I didn’t initially even want to see it because the animation looked choppy and weird and I was certain it was going to give me a headache…but it didn’t and it was AMAZING.

No doubt about it, the animation was weird, but it was an artistic choice and it worked on an entirely different level from any other movie out there.

I have never seen anything like this before. It was completely new, completely fresh, completely stylistically unique.

It is a stand-alone superhero movie (cartoon, no less) amidst a tidal wave of superhero movies.  It did something none of these movies have ever really 100% accomplished: I honestly felt like I was sitting inside a comic book.  It was so interesting and conceptual that I’m actually going to see it again in 3-D just so I can get the full effect.

This movie embraced everything good and everything bad about Spider-Man and turned it into a stunning, visual, heartwarming family movie.  It somehow managed to get my buy in at every turn…even when “Peter Porker” a Porky-the-Pig style version of Spider-Man from an alternate universe showed up complete with jokes about trademark infringement.

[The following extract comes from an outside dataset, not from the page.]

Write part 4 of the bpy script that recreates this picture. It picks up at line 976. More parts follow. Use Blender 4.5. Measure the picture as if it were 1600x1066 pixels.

As stupid as it sounds, you just have to trust me when I say it works on every level for every age of comic book fan.

The movie focuses on the Miles Morales version of Spider-Man, who, in the comic books, takes up the mantle from Peter Parker.  Alternate realities collide and Miles ends up learning what it means to be a hero from different versions of his own character, and, more importantly, from members of his own family.  This movie is filled with role models and even the bad guys have something to teach Miles.  No one is acting without justifiable motives and each individual’s reasons for doing what they do is absolutely compelling.  It was as inspirational as it was just plain cool.

Mild spoiler about the best part (calm down, it’s evident in the trailers): one of the alternate Spider-People is a washed up, loser version of Peter Parker from a different reality where Mary Jane dumped him over his commitment issues. A burned-out, depressed, fat, middle aged, jaded Spider-Man whose super-suit keeps riding up over his gut and whose final act before getting pulled into Miles’ universe is to use his web-slinger to desperately try to grab his last slice of pizza out of the box is a Spider-Man I can totally relate to.  It’s honestly my new favorite version of the character, possibly excluding Miles.

Move over Tom Holland.  Miles is about to Tobey Maguire you.